Tus labios quedan a una altura genial. En ellos la llave, el transporte a un viaje de veinte segundos que desintegra todo ápice de realidad.
Tan solo una nariz por encima un par de ojos, dos de ellos, observan cada movimiento que hago en un intento por alcanzar todo aquello que te intento enseñar. Dos vórtices de límites castaños que mutan en un verde coral cuando tu día tiene melodía y todo te sabe bien, más a sidra que a champán.
También se escribe así.
Y acompañas esa cara que cada día se me antoja más divina, que no angelical, con gestos de épica trivial.
Una torrija en un banco que sabe a navidad.
El shushi sobre la almohada que no sabe lo suficientemente mal para poder parar.
El libro de cabecera que no sabes que leo y que me hace llorar.
El pájaro de Amsterdam que atrapaste con las manos y me pusiste para llevar.
Diez minutos de seriedad, treinta y cuatro de risas desafinadas y energía que no antigua sino ancestral.
Toda una gamma de pequeños trozos de vida que compartes conmigo por algún motivo que no atino a adivinar.
Debe ser por mi sonrisa o mi forma de mirar, por mi inoportunismo o falta de tacto al delirar, por los si si si, no no no, guau guau guau y todos los demás.
O quizá porque te pasa como a mi.
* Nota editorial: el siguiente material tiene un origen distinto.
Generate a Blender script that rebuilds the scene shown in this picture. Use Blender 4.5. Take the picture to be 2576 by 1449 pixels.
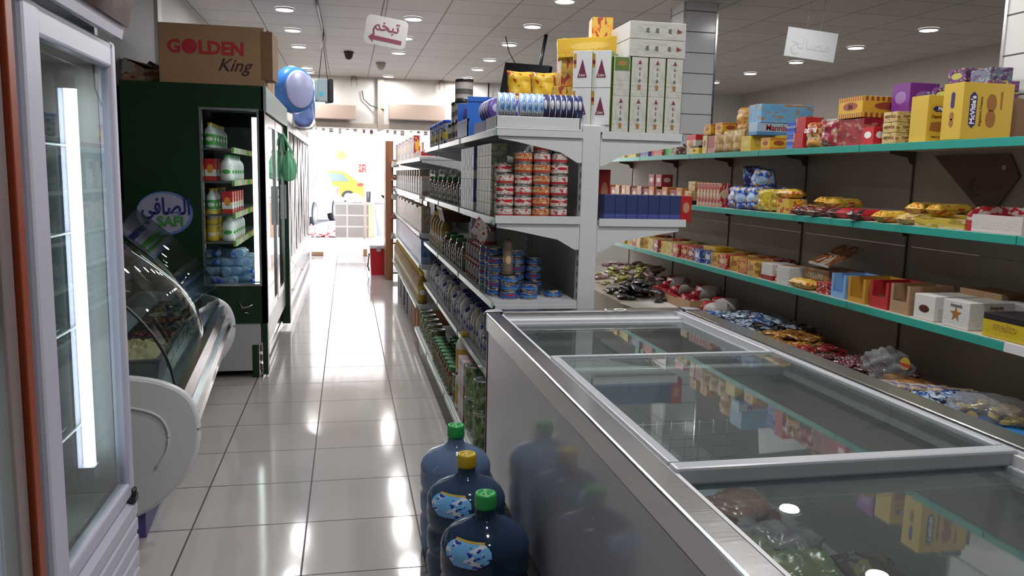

Porque se te para lo que se mueve cuando te detienes a mirar. A hacerlo por dentro y hacerlo de verdad.
Me pasa cuando sabes que tengo algo que decir y me llevas a una escalera para subirte un escalón por encima y quedar a mi altura (no sabes que hace tiempo que andas por encima aún estando de rodillas), también cuando te encuentras mal y me dejas decir para que me puedas escuchar cómo te intento consolar.
Me pasas cuando me atrapas con fuerza de amazona contra tu cuerpo y gritas en mitad de cualquier calle, aquí y en Marte.
Eres extraterrestre. Y estás loca. Y tienes defectos.
Y si no los tuvieras, o si lo hicieras pero no fueras capaz de rectificar, jamás te diría que te quiero de verdad.